Monday, 11 August 2008

Melting ice

When I was a child living in North Africa we didn't have a refrigerator - it was the 1950s and in spite of the hot climate such mod cons had not yet reached that part of the world. Every day a horse and cart would deliver a large square-cut block of ice which would be put in the top of the ice-box and would gradually melt over the next 24 hours. We always knew that another one would be delivered next day.

I was reminded of these blocks when I watched a video on the Guardian website - here - which shows a gigantic ice shelf breaking away from the Antartic, 160 square miles (257 square kilometres) of it since February. Scientists had believed it would be another 15 years before this ice shelf broke up. The huge straight cuts and the dark sea look beautiful, but their message is terrifying. Climate change is happening and it's happening much faster than was previously thought.

An article in yesterday's Observer - here - claims that the North Pole could be free of ice in five years' time, not the 60 years which scientists had predicted - the melting process is speeding up. This is such an important issue for every single person on the planet that I cannot believe it is not headline news everywhere. The article quotes reputable scientists: one from the US National Snow and Ice Data Centre says: 'What is happening now indicates that global warming is occurring far earlier than any of us expected.' Another, from Cambridge University, says that 'the Arctic's summer ice is going to last for only a few more years'. This will have serious consequences for the climate and global warming - many of which are probably not yet properly understood.

Individuals do what they can and they must continue to do so, but politicians have the power at least to slow what is happening.

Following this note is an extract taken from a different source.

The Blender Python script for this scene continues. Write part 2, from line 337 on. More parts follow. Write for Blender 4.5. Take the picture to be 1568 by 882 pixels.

Unfortunately, most are concerned only with the next election and are afraid of alienating voters by bringing in the measures which are necessary because they may limit the consumerist lifestyle to which so many in developed countries have become accustomed, or addicted. Perhaps, now that scientists are talking of five years rather than fifty - in other words the lifespan of a government - they may be willing to do something before it is too late. I hope so. There will be no new delivery of ice for the Arctic and Antarctic once it has melted.

4 comments:

Maggie said...

Wonderful imagery for such a global catastrophe.
I too remember the ice man and his horse and cart here in Australia and yes the ice would come again.
Nobody wants to know about the reality of what consumerism is doing to the planet.
James Lovelock was predicting this years ago.

easygardener said...

I think it's a rare politician who retains either common sense, feelings of empathy or a backbone,once office is achieved.

Titania said...

As a child I was spending holidays in Basel SWL, at the beginning of the fifties, and I remember the ice man came with his load of Ice to fill up the back of the fridge. The fridge had a wooden door. Best I remember his horse, it was lovely, I gave him sugar cubes it was very docile.) And yes, we try to curb consumerism, there are so many things we don't need. I despair when I see the shelves piled up with all this plastic rubbish and rubbish toys...where does it end? I do not think one moment that anything drastic will be undertaken from any governement in the world to stop this demise.
Look at China and India they are just starting, they don't want to be stopped...more people, more food, a perpetum mobile.

Roses and stuff said...

Global warming is such a threat to our world - I think most people today realize that they have to do something - the question is only what?